_Goal_: Copy out the listing in full, exactly as written, but not its pictures.
-- Start of Source material --
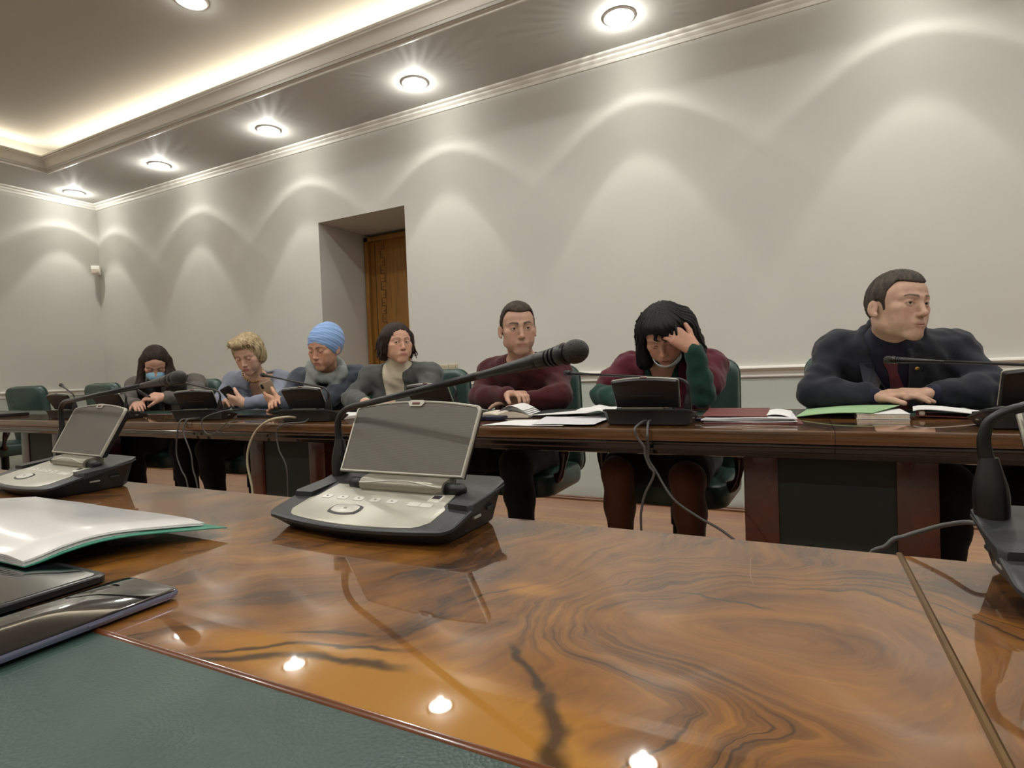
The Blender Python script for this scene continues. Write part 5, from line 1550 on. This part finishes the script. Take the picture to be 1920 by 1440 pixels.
MAT['gold_trim'] = mat_plain('gold_trim', srgb(196, 160, 90), .25, .05, metal=.8)
MAT['hair_brown'] = hair_mat('hair_brown', srgb(36, 29, 23), srgb(74, 62, 50))
MAT['hair_grey'] = hair_mat('hair_greying', srgb(40, 34, 28), srgb(84, 76, 66))
MAT['hair_black'] = hair_mat('hair_black', srgb(5, 5, 6), srgb(16, 15, 16), .4)
MAT['hair_dark'] = hair_mat('hair_dark_brown', srgb(28, 19, 15), srgb(56, 40, 32))
MAT['hair_blonde'] = hair_mat('hair_blonde', srgb(132, 112, 78), srgb(202, 184, 146))

def joints(hip, chest, neck, shL, shR, elL, elR, wrL, wrR, kneeL=None, kneeR=None, **kw):
    """L: the side at the left of the picture, R: at the right"""
    J = dict(hip=vec(*hip), chest=vec(*chest), neck=vec(*neck), shL=vec(*shL), shR=vec(*shR), elL=vec(*elL), elR=vec(*elR), wrL=vec(*wrL), wrR=vec(*wrR))
    for s, dx, kn in (('L', -.09, kneeL), ('R', .09, kneeR)):
        J['hp' + s] = vec(hip[0] + dx, hip[1] - .02, hip[2] - .02)
        J['kn' + s] = vec(*(kn or (hip[0] + dx * 1.4, hip[1] - .40, .515)))
        J['ank' + s] = J['kn' + s] + vec(dx * .1, .05, -J['kn' + s][2] + .10)
    for k in ('elL', 'elR'): J[k][2] = max(J[k][2], .814)
    for k, v in kw.items(): J[k] = vec(*v)
    return J
def shoes(p):
    for sd in ('L', 'R'):
        an = p.J['ank' + sd]
        S = Field(*[axis(a - .07 if i != 1 else a - .26, a + .07, .008) for i, a in enumerate(an)])
        S.cone(an + vec(0, .01, -.045), an + vec(0, -.16, -.060), .044, .037, .03)
        S.F = np.maximum(S.F, .004 - np.meshgrid(*S.ax, indexing='ij', sparse=True)[2] + 0 * S.F)
        V, Q = S.mesh(); np_mesh('shoe', V - p.org, Q, MAT['shoe'], p.b)
def trousers(p, mat='trousers', name='trousers'):
    def ex(S, q): S.ell(q.J['hip'] + vec(0, 0, -.02), (.175, .13, .11), .04, q.Rt, grow=.012)
    p.body(Field(*[axis(0, .02, .01)] * 3), 0, ())
    p.garment(name, mat, .011, parts=('legs',), extra=ex, cut_neck=None, folds=.002, step=.012); shoes(p)
def elbow_ok(J): return {k: round(float(np.linalg.norm(J[a] - J[b])), 2) for k, a, b in (('uaL', 'shL', 'elL'), ('faL', 'elL', 'wrL'), ('uaR', 'shR', 'elR'), ('faR', 'elR', 'wrR'))}
def held_phone(center, screen, up, w, h, label, back):
    n = unit(vec(*screen)); u = vec(*up); u = unit(u - n * (u @ n)); x = np.cross(u, n)
    M = Matrix([[x[i], u[i], n[i]] for i in range(3)])
    return phone(tuple(center), M.to_euler(), w, h, label, MAT[back], MAT['glass'])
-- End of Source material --
_Written response_:
The Blender Python script for this scene continues. Write part 5, from line 1550 on. This part finishes the script. Take the picture to be 1920 by 1440 pixels.
MAT['gold_trim'] = mat_plain('gold_trim', srgb(196, 160, 90), .25, .05, metal=.8)
MAT['hair_brown'] = hair_mat('hair_brown', srgb(36, 29, 23), srgb(74, 62, 50))
MAT['hair_grey'] = hair_mat('hair_greying', srgb(40, 34, 28), srgb(84, 76, 66))
MAT['hair_black'] = hair_mat('hair_black', srgb(5, 5, 6), srgb(16, 15, 16), .4)
MAT['hair_dark'] = hair_mat('hair_dark_brown', srgb(28, 19, 15), srgb(56, 40, 32))
MAT['hair_blonde'] = hair_mat('hair_blonde', srgb(132, 112, 78), srgb(202, 184, 146))

def joints(hip, chest, neck, shL, shR, elL, elR, wrL, wrR, kneeL=None, kneeR=None, **kw):
    """L: the side at the left of the picture, R: at the right"""
    J = dict(hip=vec(*hip), chest=vec(*chest), neck=vec(*neck), shL=vec(*shL), shR=vec(*shR), elL=vec(*elL), elR=vec(*elR), wrL=vec(*wrL), wrR=vec(*wrR))
    for s, dx, kn in (('L', -.09, kneeL), ('R', .09, kneeR)):
        J['hp' + s] = vec(hip[0] + dx, hip[1] - .02, hip[2] - .02)
        J['kn' + s] = vec(*(kn or (hip[0] + dx * 1.4, hip[1] - .40, .515)))
        J['ank' + s] = J['kn' + s] + vec(dx * .1, .05, -J['kn' + s][2] + .10)
    for k in ('elL', 'elR'): J[k][2] = max(J[k][2], .814)
    for k, v in kw.items(): J[k] = vec(*v)
    return J
def shoes(p):
    for sd in ('L', 'R'):
        an = p.J['ank' + sd]
        S = Field(*[axis(a - .07 if i != 1 else a - .26, a + .07, .008) for i, a in enumerate(an)])
        S.cone(an + vec(0, .01, -.045), an + vec(0, -.16, -.060), .044, .037, .03)
        S.F = np.maximum(S.F, .004 - np.meshgrid(*S.ax, indexing='ij', sparse=True)[2] + 0 * S.F)
        V, Q = S.mesh(); np_mesh('shoe', V - p.org, Q, MAT['shoe'], p.b)
def trousers(p, mat='trousers', name='trousers'):
    def ex(S, q): S.ell(q.J['hip'] + vec(0, 0, -.02), (.175, .13, .11), .04, q.Rt, grow=.012)
    p.body(Field(*[axis(0, .02, .01)] * 3), 0, ())
    p.garment(name, mat, .011, parts=('legs',), extra=ex, cut_neck=None, folds=.002, step=.012); shoes(p)
def elbow_ok(J): return {k: round(float(np.linalg.norm(J[a] - J[b])), 2) for k, a, b in (('uaL', 'shL', 'elL'), ('faL', 'elL', 'wrL'), ('uaR', 'shR', 'elR'), ('faR', 'elR', 'wrR'))}
def held_phone(center, screen, up, w, h, label, back):
    n = unit(vec(*screen)); u = vec(*up); u = unit(u - n * (u @ n)); x = np.cross(u, n)
    M = Matrix([[x[i], u[i], n[i]] for i in range(3)])
    return phone(tuple(center), M.to_euler(), w, h, label, MAT[back], MAT['glass'])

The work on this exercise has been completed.